What "Atari Teenage Riot" Actually Means Here
The track itself, the one that shares a name with the Digital Hardcore act Alec Empire was building across town at roughly the same moment, lands somewhere in the album's midsection like a controlled detonation. It is not what you'd expect if you came from the ATR side of that cultural divide. It is slower. More deliberate. It sounds like it was assembled from parts recovered from something that already exploded.
This is not an album for the background. I want to be specific about that.
Put it on while you're doing dishes and it will feel like an interruption. Put it on after the house goes quiet, with the lights down, and it becomes a different proposition entirely — something closer to weather than music.
Bargeld's Voice
He has always been an underrated singer in the conventional sense, which is maybe why nobody says it. On Tabula Rasa he sounds like a man who has thought very carefully about every word before allowing it out of his body. The German phrasing sits inside the industrial architecture without ornament.

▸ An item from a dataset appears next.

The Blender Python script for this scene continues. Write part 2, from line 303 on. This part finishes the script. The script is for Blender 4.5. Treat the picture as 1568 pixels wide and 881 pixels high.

There is a moment in "Blume" — translating roughly to "flower," which tells you something about where the band's head was in 1994 — where his voice is almost the only thing left in the mix, and it is genuinely affecting.
The album holds up against anything the industrial tradition produced. I'd argue it exceeds most of it, precisely because it resists the temptation to be relentless. Relentlessness is easy. Tabula Rasa is disciplined.